Opening Salvo on The Emergent Church Movement
Monday, December 20, 2010 at 11:49AM | by
Otter Query:
I know that they generally don't believe in the inerrancy of or literal interpretation of scripture, but I am wondering about the soundness of their scholarship and interpretations.
It's a little too broad a term to generalize much.
And then too 500 years of Protestantism and 1500 years of Roman Catholicism and 2000 years of Church history haven't been able to entirely agree on what "good hermeneutics" are, so it's kind of tricky judging whether somebody else is interpreting badly.

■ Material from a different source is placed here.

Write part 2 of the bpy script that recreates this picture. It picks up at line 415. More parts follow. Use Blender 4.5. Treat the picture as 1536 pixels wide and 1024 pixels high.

Having disclaimed with all that, I think that it's less a scholarly movement than a pastoral one. There's little "scholarship" in defense of the emergent movement, which is much more a sort of response to exhaustion with the forms, habits, and failures of Protestantism (and usually an objection to Roman authoritarianism).
More generally, emergentism reflects exhaustion with modernist, absolute modes of thinking that apply only very uneasily to scripture. So your question's reference to "inerrancy" and "literal interpretation" are sort of important here: it's not exactly that they "don't believe" in such things as they seek to articulate scripture without reference to those rather rigid categories.
The term "Emergent" is not terribly helpful... very few people would answer "Here!" if you shouted, "Any emergents in the audience tonight?"
But in general they draw on ideas of Brian McLaren, the guru of emergentism. You can find emergent-friendly stuff in the work of Rob Bell and Peter Rollins also.